Shape-shifting pol: It’s dirty pool to mention my shape-shifting
The saga of Nathan Fletcher — the 90 percent conventional Republican assemblyman who became a righteous, holier-than-thou independent before ending up a 90 percent conventional Democrat, all in 14 months — took a fun twist Friday.
In the first debate involving the three leading candidates in the San Diego mayoral special election to replace Hall of Fame perv Bob Filner, Fletcher struck a novel pose on the subject of his political shape-shifting: If you bring it up, you’re a bad person who wants to hurt San Diego’s image. I’m not making this up.
This is from the U-T San Diego story on the debate:
“Former Assemblyman Nathan Fletcher challenged his rivals in the San Diego mayor’s race on Friday to run clean campaigns free of attack ads and focused on civic issues in the first major debate that included all three of the top contenders.
“The challenge came in the middle of a discussion on how to improve the city’s emergency-response times at the ‘Spirit of the Barrio’ debate which focused heavily on neighborhood issues. City Council members David Alvarez and Kevin Faulconer didn’t respond directly to Fletcher’s pledge although Alvarez, who spoke next, quipped that he would use his time to actually answer the debate question.
“Fletcher’s political evolution from Republican to independent to Democrat since March of last year has drawn heavy criticism and skepticism from the left and the right. He’ll likely face an onslaught of negative advertising ahead of the Nov. 19 special election for that along with changing his position on key issues.”
Why no attack ads? Speciousness doesn’t get more extreme
But here’s where things take a hilarious turn. Fletcher contends his proposal isn’t to protect him from attack ads. Instead, it is prompted by his noble motives.

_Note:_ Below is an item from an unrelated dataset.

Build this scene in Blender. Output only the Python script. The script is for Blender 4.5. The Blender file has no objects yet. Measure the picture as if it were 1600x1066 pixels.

I’m not making this up.
“Now a Qualcomm executive, Fletcher said he was making the clean-campaign pledge because of the negativity caused by former Mayor Bob Filner’s sexual harassment scandal and speculation that the race to replace Filner would likely get ugly.”
I got to know Fletcher a bit more than some elected officials in recent years because of the Chelsea King tragedy and his subsequent effort to win a law that reformed some California laws in mostly smart ways. Unlike Jon Fleischman, I’m not a Republican who feels personally betrayed by Fletcher’s “growth” and his lurch across the political spectrum. I still think he’s an able guy who may get a lot done in his lifetime. But the problem is that over the past year and a half, he’s been drinking the Kool-Aid about his personal greatness.
For Fletcher to seriously argue at the first debate that attack ads are bad form — but not because he’s most vulnerable to such ads but because he’s nobler than the rest of us — well, wow. That is a legitimate Oh-My-God-You-Cannot-Be-Saying-That-With-A-Straight-Face moment.
I know it doesn’t embarrass Fletcher. The Kool-Aid has him believing that any decision he makes is correct, because he’s Nathan Fletcher, and he’s just not wrong.
But if I were a Fletcher supporter, and I heard him make an argument that insanely specious and self-serving, I would wince.
Unless, of course, I too had partaken of the Kool-Aid.